Most importantly, Canadian shareholders should have proxy access, or the right to nominate directors of their choosing and put those directors on to the proxy circular, which is another American development that makes sense. It should not take Pershing Square, a 14% shareholder of CP, CP’s largest, a long, protracted, expensive proxy battle to implement governance change. Vote counting, majority voting, plurality voting, etc., are window dressing. Shareholders should have the right to nominate directors to boards and fire directors who do not perform, with ease and transparency. The threshold should be low, or even based on the company’s largest shareholders.

In addition, Canadian directors need to have a % of their net wealth at stake in the boards on which they sit, for true shareholder accountability and alignment. This does not mean directors receiving shares for board service, but actually issuing a check from their savings. The CP board owned 0.2% of stock and it was given to them, not bought. If one director, had $100M of his or her own wealth invested, the CEO would be replaced, Pershing Square said.

Lack of Attention to Domain Expertise

Lastly, the entire board of CP, other than the CEO, did not have rail experience prior to Pershing Square’s involvement. This is a direct consequence of the Dey guidelines from 1994, even though the research does not support independent directors and firm performance. The reason is that if directors do not understand the business, or industry, they are under-engaged in strategy and even their ability to monitor is compromised. They don’t understand. Look at the board of JPMorgan, which lost $2B last week. Other than the CEO, not even a single director has banking experience. If a director does not have experience in the sector, they cannot identify the risks.

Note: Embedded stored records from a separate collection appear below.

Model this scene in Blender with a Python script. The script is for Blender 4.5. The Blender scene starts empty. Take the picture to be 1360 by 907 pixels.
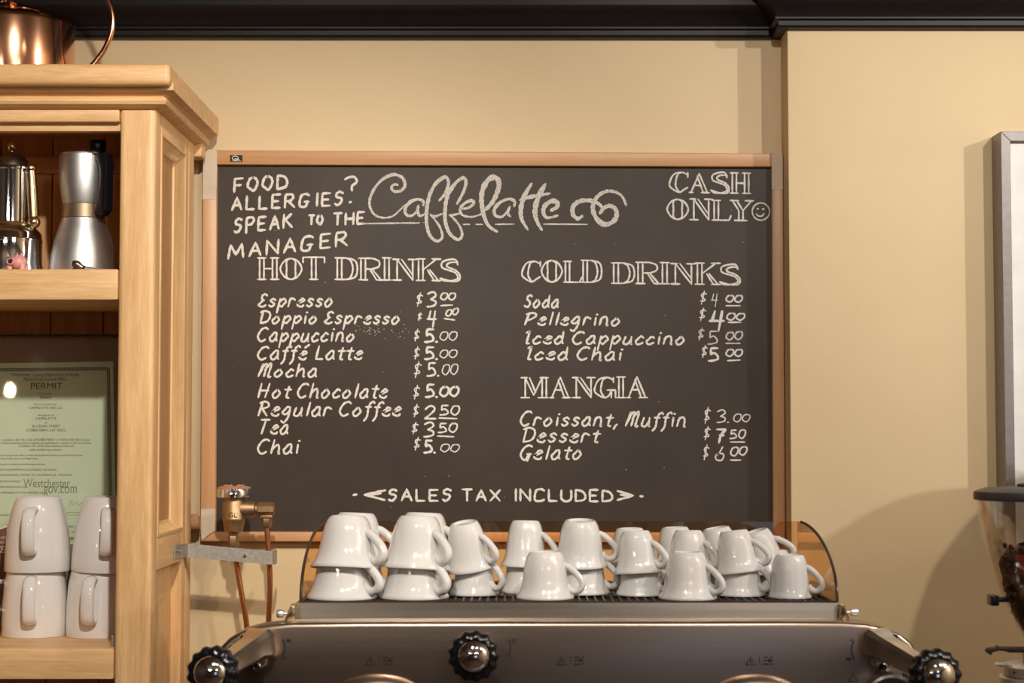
import bpy, bmesh, math, random
from mathutils import Vector, Matrix, Euler
random.seed(7)
S = bpy.context.scene
COL = S.collection
PI = math.pi
F = 2400.0                       # focal length in pixels of the 1360 x 907 frame
CAMZ = 1.62
TH = math.radians(3.0)
# ------------------------------------------------------------------ camera
cd = bpy.data.cameras.new('camera'); cam = bpy.data.objects.new('camera', cd); COL.objects.link(cam)
cd.sensor_width = 36.0; cd.lens = F * 36.0 / 1360.0; cd.clip_start = 0.05
cam.location = (0, 0, CAMZ); cam.rotation_euler = (PI/2 + TH, 0, 0)
cd.dof.use_dof = True; cd.dof.focus_distance = 2.72; cd.dof.aperture_fstop = 7.0
S.camera = cam
# ------------------------------------------------------------------ world, exposure
w = bpy.data.worlds.new('world'); S.world = w; w.use_nodes = True
w.node_tree.nodes['Background'].inputs[0].default_value = (0.62, 0.74, 1.0, 1)
w.node_tree.nodes['Background'].inputs[1].default_value = 0.8
S.view_settings.view_transform = 'Standard'; S.view_settings.look = 'None'
S.view_settings.gamma = 1.0; S.view_settings.use_curve_mapping = False
S.view_settings.exposure = 0.10
# ------------------------------------------------------------------ lamps: a row of ceiling track spots, and a softer room light
def lamp(name, loc, power, radius=0.03, color=(1.0, 0.92, 0.80)):
    l = bpy.data.lights.new(name, 'POINT'); l.energy = power; l.shadow_soft_size = radius; l.color = color
    o = bpy.data.objects.new(name, l); o.location = loc; COL.objects.link(o); return o
def spot(loc, aim, power, color, angle=78, blend=0.9, radius=0.022):
    l = bpy.data.lights.new('track_spot', 'SPOT'); l.energy = power; l.shadow_soft_size = radius; l.color = color
    l.spot_size = math.radians(angle); l.spot_blend = blend
    o = bpy.data.objects.new('track_spot', l); o.location = loc; COL.objects.link(o)
    o.rotation_euler = (Vector(aim) - Vector(loc)).to_track_quat('-Z', 'Y').to_euler()
spot((-0.15, 1.20, 2.50), (-0.64, 2.75, 1.42), 76, (1.0, 0.94, 0.84), 70)
spot((0.40, 1.25, 2.50), (0.40, 2.8, 1.50), 28, (1.0, 0.94, 0.85), 90)
spot((1.11, 1.40, 2.50), (0.70, 2.8, 1.55), 31, (1.0, 0.95, 0.87), 90)
lamp('track_light', (1.87, 1.43, 2.50), 50, 0.022, (0.94, 0.97, 1.0))
for cx in (-0.95, 0.85):            # two round chandeliers of small bulbs behind the camera
    for k in range(9):
        lamp('chandelier_bulb', (cx + 0.30 * math.cos(k * 2 * PI / 9), -0.55 + 0.30 * math.sin(k * 2 * PI / 9), 2.30), 1.5, 0.014, (1.0, 0.93, 0.83))

def W(px, py, Y):
    u = (px - 680.0) / F; v = (453.5 - py) / F
    dy = math.cos(TH) - v * math.sin(TH); dz = math.sin(TH) + v * math.cos(TH)
    k = Y / dy
    return Vector((u * k, Y, CAMZ + dz * k))
# ------------------------------------------------------------------ materials
def nmat(name):
    m = bpy.data.materials.new(name); m.use_nodes = True
    nt = m.node_tree; return m, nt, nt.nodes['Principled BSDF']
def noise(nt, scale, vec=(1, 1, 1), detail=4.0, rough=0.55):
    tc = nt.nodes.new('ShaderNodeTexCoord'); mp = nt.nodes.new('ShaderNodeMapping')
    mp.inputs['Scale'].default_value = vec
    n = nt.nodes.new('ShaderNodeTexNoise'); n.inputs['Scale'].default_value = scale
    n.inputs['Detail'].default_value = detail; n.inputs['Roughness'].default_value = rough
    nt.links.new(tc.outputs['Object'], mp.inputs[0]); nt.links.new(mp.outputs[0], n.inputs['Vector'])
    return n
def ramp(nt, src, stops):
    r = nt.nodes.new('ShaderNodeValToRGB')
    e = r.color_ramp.elements
    while len(e) < len(stops): e.new(0.5)
    for i, (p, c) in enumerate(stops):
        e[i].position = p; e[i].color = (*c, 1)
    nt.links.new(src, r.inputs[0]); return r
def bump(nt, b, src, strength, dist=0.002):
    bn = nt.nodes.new('ShaderNodeBump'); bn.inputs['Strength'].default_value = strength; bn.inputs['Distance'].default_value = dist
    nt.links.new(src, bn.inputs['Height']); nt.links.new(bn.outputs[0], b.inputs['Normal'])
def plain(name, c1, c2=None, rough=0.5, metal=0.0, scale=20, spec=0.5, coat=0, bmp=0, vec=(1, 1, 1)):
    m, nt, b = nmat(name)
    n = noise(nt, scale, vec)
    c2 = c2 or tuple(x * 0.88 for x in c1)
    r = ramp(nt, n.outputs[0], [(0.3, c2), (0.7, c1)])
    nt.links.new(r.outputs[0], b.inputs['Base Color'])
    b.inputs['Roughness'].default_value = rough; b.inputs['Metallic'].default_value = metal
    b.inputs['Specular IOR Level'].default_value = spec; b.inputs['Coat Weight'].default_value = coat
    if bmp: bump(nt, b, n.outputs[0], bmp)
    return m
def wood(name, light, dark, vec, rough=0.45):
    m, nt, b = nmat(name)
    n1 = noise(nt, 9, vec, 5, 0.6); n2 = noise(nt, 60, vec, 3, 0.6)
    mx = nt.nodes.new('ShaderNodeMath'); mx.operation = 'MULTIPLY_ADD'
    mx.inputs[1].default_value = 0.35; nt.links.new(n2.outputs[0], mx.inputs[0]); 
    sc = nt.nodes.new('ShaderNodeMath'); sc.operation = 'MULTIPLY'; sc.inputs[1].default_value = 0.65
    nt.links.new(n1.outputs[0], sc.inputs[0]); nt.links.new(sc.outputs[0], mx.inputs[2])
    mid = tuple((a + c) / 2 for a, c in zip(light, dark))
    r = ramp(nt, mx.outputs[0], [(0.32, dark), (0.47, mid), (0.60, light)])
    nt.links.new(r.outputs[0], b.inputs['Base Color']); b.inputs['Roughness'].default_value = rough
    bump(nt, b, mx.outputs[0], 0.12, 0.001)
    return m
def clear(name, tint, refl=0.08, rough=0.02, edge=None):
    m, nt, b = nmat(name); nt.nodes.remove(b)
    out = nt.nodes['Material Output']
    t = nt.nodes.new('ShaderNodeBsdfTransparent'); t.inputs[0].default_value = (*tint, 1)
    g = nt.nodes.new('ShaderNodeBsdfGlossy'); g.inputs['Roughness'].default_value = rough; g.inputs[0].default_value = (1, 1, 1, 1)
    fc = nt.nodes.new('ShaderNodeLayerWeight'); fc.inputs[0].default_value = 0.5
    pw = nt.nodes.new('ShaderNodeMath'); pw.operation = 'POWER'; pw.inputs[1].default_value = 4.0
    nt.links.new(fc.outputs['Facing'], pw.inputs[0])
    lw = nt.nodes.new('ShaderNodeMath'); lw.operation = 'MULTIPLY_ADD'; lw.inputs[1].default_value = 0.6; lw.inputs[2].default_value = refl * 0.5
    nt.links.new(pw.outputs[0], lw.inputs[0])
    mx = nt.nodes.new('ShaderNodeMixShader')
    nt.links.new(lw.outputs[0], mx.inputs[0]); nt.links.new(t.outputs[0], mx.inputs[1]); nt.links.new(g.outputs[0], mx.inputs[2])
    nt.links.new(mx.outputs[0], out.inputs[0])
    return m
PL, PD = (0.82, 0.515, 0.245), (0.60, 0.325, 0.125)
M = {}
M['pine_v'] = wood('pine_upright', PL, PD, (6, 6, 0.5))
M['pine_h'] = wood('pine_lengthwise', PL, PD, (0.5, 6, 6))
M['pine_d'] = wood('pine_depthwise', PL, PD, (6, 0.5, 6))
M['pine_back'] = wood('pine_back', (0.62, 0.33, 0.12), (0.40, 0.19, 0.06), (6, 6, 0.5))
M['pine_panel'] = wood('pine_panel', (0.52, 0.26, 0.105), (0.40, 0.19, 0.07), (6, 6, 0.5))
M['oak_h'] = wood('oak_lengthwise', (0.66, 0.36, 0.17), (0.55, 0.28, 0.12), (0.4, 7, 7), 0.4)
M['oak_v'] = wood('oak_upright', (0.66, 0.36, 0.17), (0.55, 0.28, 0.12), (7, 7, 0.4), 0.4)
def wallmat():
    m, nt, b = nmat('cream_plaster')
    n = noise(nt, 2.2, (1, 1, 1), 6, 0.6); n2 = noise(nt, 38, (1, 1, 1), 4, 0.6)
    r = ramp(nt, n.outputs[0], [(0.3, (0.72, 0.525, 0.29)), (0.72, (0.785, 0.595, 0.345))])
    nt.links.new(r.outputs[0], b.inputs['Base Color']); b.inputs['Roughness'].default_value = 0.55
    bump(nt, b, n2.outputs[0], 0.10, 0.004); return m
M['wall'] = wallmat()
M['crown'] = plain('dark_brown_paint', (0.010, 0.0065, 0.0065), None, 0.42, spec=0.3)
M['dark_wall'] = plain('dark_wainscot', (0.10, 0.055, 0.035), None, 0.5)
M['ceil'] = plain('ceiling_paint', (0.26, 0.19, 0.13), None, 0.7)
M['floor'] = wood('floor_boards', (0.20, 0.10, 0.05), (0.12, 0.06, 0.03), (6, 0.5, 6))
M['counter'] = plain('dark_counter', (0.09, 0.055, 0.04), None, 0.3)
def boardmat():
    m, nt, b = nmat('chalkboard_black')
    n = noise(nt, 3.0, (1, 1, 1), 6, 0.62); n2 = noise(nt, 240, (0.08, 1, 1), 3)
    r = ramp(nt, n.outputs[0], [(0.32, (0.043, 0.0305, 0.023)), (0.70, (0.068, 0.0495, 0.0375))])
    nt.links.new(r.outputs[0], b.inputs['Base Color']); b.inputs['Roughness'].default_value = 0.46
    b.inputs['Specular IOR Level'].default_value = 0.24
    bump(nt, b, n2.outputs[0], 0.05, 0.0005); return m
M['board'] = boardmat()
def chalkmat(name, c, cut):
    m, nt, b = nmat(name)
    n = noise(nt, 1100, (1, 1, 1), 2, 0.7)
    r = ramp(nt, n.outputs[0], [(cut - 0.10, (0.09, 0.07, 0.058)), (cut + 0.06, c)])
    nt.links.new(r.outputs[0], b.inputs['Base Color']); b.inputs['Roughness'].default_value = 0.95
    b.inputs['Specular IOR Level'].default_value = 0.1; return m
M['chalk'] = chalkmat('white_chalk', (0.80, 0.735, 0.655), 0.38)
M['chalk_soft'] = chalkmat('dry_chalk', (0.74, 0.675, 0.595), 0.44)
M['chalk_faint'] = chalkmat('faint_chalk', (0.40, 0.35, 0.30), 0.47)
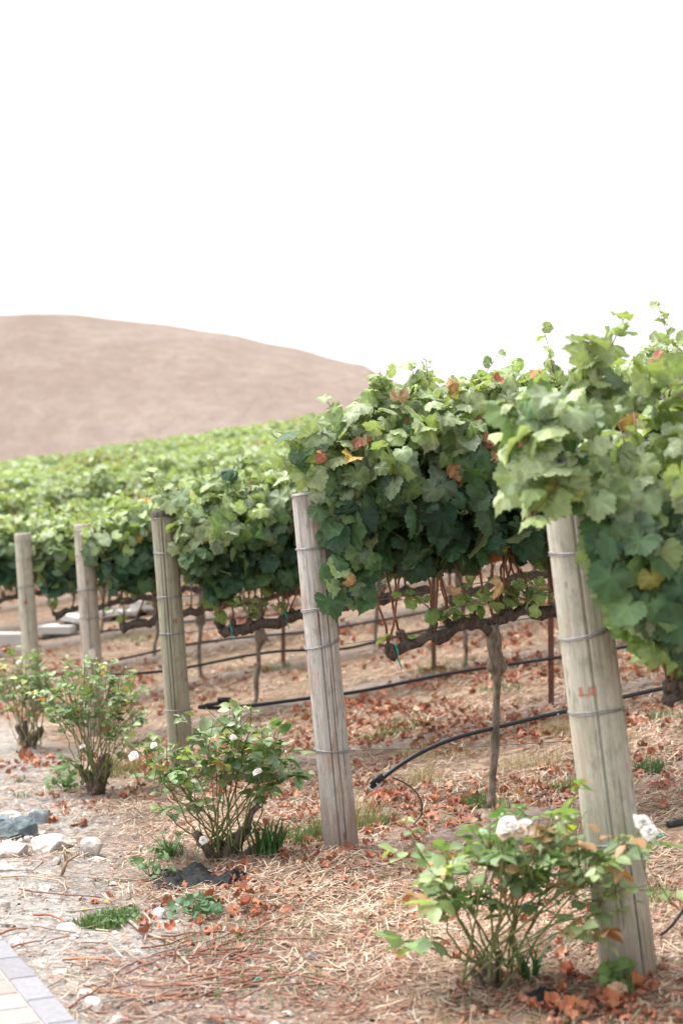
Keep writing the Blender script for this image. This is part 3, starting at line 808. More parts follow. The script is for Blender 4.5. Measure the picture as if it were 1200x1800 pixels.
# ---- row C
def extraC(pl, st):
    rng = pl.rng; n = 64
    px = rng.uniform(262, 420, n); py = rng.uniform(820, 905, n); ok = py > 905 - (px - 255) * .35 - 30; px, py = px[ok], py[ok]; n = len(px)
    P = np.array([rowhit('C', a, b, -.05 - .15 * rng.random()) for a, b in zip(px, py)]); P = P[[p for p in range(n) if not (268 < px[p] < 315 and py[p] > 885)]]
    n = len(P)
    pl.put(P, -VD * .6 + ZD * .7 - UD * .3 + .4 * rng.standard_normal((n, 3)), -ZD - UD * .3 + .45 * rng.standard_normal((n, 3)), .056 * np.exp(.2 * rng.standard_normal(n)), leaf_colors(rng, rng.random(n) * .5 + .5))
vine('C', 'grapevine behind the peeling grey post, its blunt arm ending in a green tie', .96, .22, 1.68, -.10, 1.7, 2300, NEAR, 121, endcap=True, over=.26, zt=1.72, zb=1.18, hang=7, extra=extraC,
     cordon_px=[(388, 1108), (415, 1108), (450, 1100), (490, 1092), (530, 1080), (570, 1074), (640, 1062), (700, 1046), (760, 1034)], ties=[(404, 1106), (500, 1084)], nshoot=3, hw=.30,
     shoots=[(R_('C', 330, 880), R_('C', 262, 828, -.1), 7, .065, None), (R_('C', 430, 850), R_('C', 428, 790), 8, .06, None), (R_('C', 380, 850), R_('C', 372, 800), 6, .06, None)], grapes=[(500, 895, -.2)])
vine('C', 'grapevine with a dark trunk beside the rusty stake left of the pale post', 2.66, 1.78, 3.5, 1.68, 3.5, 1800, MID, 123, zt=1.84, zb=1.15, nshoot=2, hang=3)
vine('C', 'grapevine seen only beyond the right edge of the pale thick post', 4.5, 3.6, 5.3, 3.5, 5.3, 1400, MID, 125, canes=False, nshoot=3)
# ---- rows D to H
vine('D', 'grapevine on a thin trunk between the greenish and the peeling posts', 1.28, .20, 2.1, -.08, 2.1, 2484, MID, 131, endcap=True, over=.22, zt=1.70, zb=1.12, hang=6, nshoot=3, size=.057)
vine('D', 'grapevine near the rusty stake that stands left of the bare middle trunk', 3.1, 2.2, 3.95, 2.1, 3.95, 1728, MID, 133, nshoot=2, zt=1.76, size=.057)
vine('D', 'grapevine glimpsed between the middle trunk and the pale post', 4.9, 4.05, 5.8, 3.95, 5.9, 1512, MID, 135, canes=False, nshoot=3, size=.057)
vine('E', 'grapevine with trunk just right of the long cracked post', 1.57, .2, 2.4, -.06, 2.4, 2196, MID, 141, endcap=True, over=.2, zt=1.68, zb=1.12, hang=5, nshoot=3, size=.058)
vine('E', 'grapevine far behind the peeling grey post, third row back', 3.4, 2.5, 4.3, 2.4, 4.3, 1464, MID, 143, canes=False, nshoot=2, size=.058)
vine('E', 'grapevine far behind the middle vine arms, third row back', 5.2, 4.4, 6.6, 4.3, 6.6, 1674, MID, 145, canes=False, nshoot=2, size=.058)
vine('F', 'grapevine on the left edge behind the post with a rust spot', -.02, -.5, .85, -.7, .9, 1413, MID, 150, canes=True, nshoot=3, zt=1.68, size=.060)
vine('F', 'grapevine behind the bleached post, above the white slabs', 1.78, .95, 2.6, .9, 2.65, 1522, MID, 151, canes=False, nshoot=2, zt=1.68, size=.060)
vine('F', 'grapevine behind the cracked post, fourth row back', 3.6, 2.7, 4.5, 2.65, 4.5, 1305, MID, 153, canes=False, nshoot=3, size=.060)
vine('F', 'grapevine behind the peeling post, fourth row back', 5.4, 4.6, 7.4, 4.5, 7.6, 1740, MID, 155, canes=False, nshoot=3, size=.060)
for k, (t_, lab) in enumerate([(-.1, 'blurred grapevine beyond the left edge post, fifth row back'), (1.75, 'blurred grapevine beyond the white slabs, fifth row back'), (3.6, 'blurred grapevine right of the bleached post, fifth row back'), (5.4, 'blurred grapevine right of the cracked post, fifth row back'), (7.2, 'blurred grapevine behind the peeling post, fifth row back')]):
    vine('G', lab, t_, t_ - .85, t_ + .85, t_ - .9, t_ + .9, 800, MID, 161 + 2 * k, canes=False, nshoot=1, size=.06, zt=1.70)

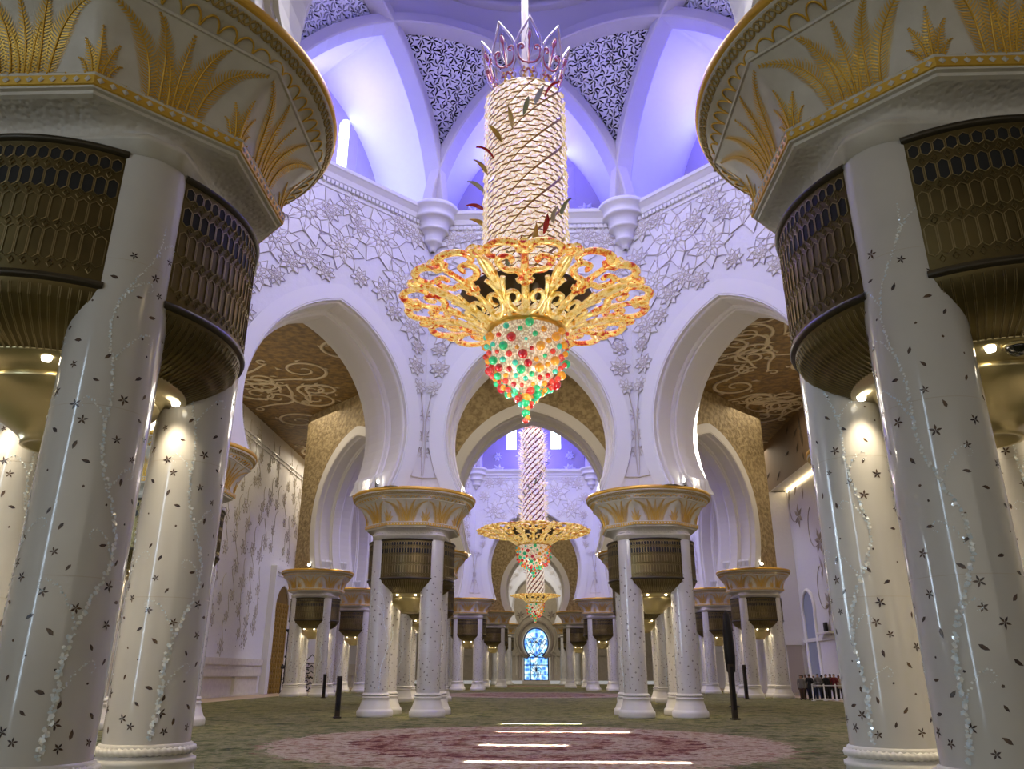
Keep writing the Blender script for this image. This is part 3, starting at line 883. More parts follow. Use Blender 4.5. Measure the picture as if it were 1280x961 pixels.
green = ramp(cm, [(.36, (.022,.032,.010)), (.45, (.085,.092,.03)), (.52, (.27,.24,.13)), (.58, (.06,.075,.022)), (.68, (.16,.145,.065))], n2.outputs['Fac']).outputs['Color']
green2 = ramp(cm, [(.40, (.03,.045,.012)), (.47, (.13,.135,.045)), (.53, (.30,.26,.13)), (.58, (.09,.10,.03)), (.66, (.26,.20,.11))], n1.outputs['Fac']).outputs['Color']
green = mixc(n3.outputs['Distance'], green, green2)
pink = ramp(cm, [(.36, (.13,.05,.03)), (.44, (.28,.19,.12)), (.52, (.48,.40,.29)), (.59, (.26,.12,.08)), (.68, (.34,.25,.15))], n2.outputs['Fac']).outputs['Color']
red = ramp(cm, [(.38, (.07,.012,.010)), (.47, (.18,.06,.04)), (.54, (.42,.29,.20)), (.61, (.11,.025,.02))], n2.outputs['Fac']).outputs['Color']
d = None
for cy_, sc_ in ((O1.cy, 1.0), (O2.cy, 1.35), (O3.cy, 1.0)):
    yy = per_bay(cy_); dd = math_('DIVIDE', math_('SQRT', math_('ADD', math_('MULTIPLY', sx.outputs[0], sx.outputs[0]), math_('MULTIPLY', yy, yy))), sc_)
    d = dd if d is None else math_('MINIMUM', d, dd)
dn = math_('ADD', d, math_('MULTIPLY', math_('SUBTRACT', n2.outputs['Fac'], .5), 3.4))
med = math_('LESS_THAN', dn, 6.9)
ringf = math_('LESS_THAN', math_('ABSOLUTE', math_('SUBTRACT', dn, 4.0)), .65)
ring2 = math_('LESS_THAN', math_('ABSOLUTE', math_('SUBTRACT', dn, 2.0)), .35)
inner = mixc(math_('MAXIMUM', ringf, ring2), pink, red)
L(cm, mixc(med, green, inner), bsdf(cm).inputs['Base Color'])
bump(cm, n2.outputs['Fac'], .4, .03)
mb = MB(); mb.box((0, 66, -.01), (2*20.6, 158, .02), 0)
cp = mb.build('carpet', cm); tag(cp, 'olive green patterned carpet with pink and red medallions covering the prayer hall floor', 'carpet')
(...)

Pershing Square’s directors have been selected on the basis of railroad expertise, restructuring expertise, shareholder representation, entrepreneurial culture and a culture of equity ownership and shareholder value creation. What a breath of fresh air. Boards would be wise to take a page from the Bill Ackman playbook, or shareholders should themselves.

And, most of the above Pershing Square directors are from Canada. The notion that we have a talent shortage is a myth. If the board’s desire is for a “CEO,” then there may be a shortage, but the evidence from Stanford University is that CEOs do not make better directors. There is plenty of talent in Canada, and boards need to reach into the C-suite and into shareholder communities. And they need to diversify to mitigate groupthink. The directors exist. My own database contains hundreds.

The Need For New Guidelines

Shareholder accountability, strategic engagement, and director experience and skills, all point to shortcomings that are non-existent or short-changed in the Canadian corporate governance landscape. This is exactly what Bill Ackman brings to the table. Welcome to Canada, Mr. Ackman.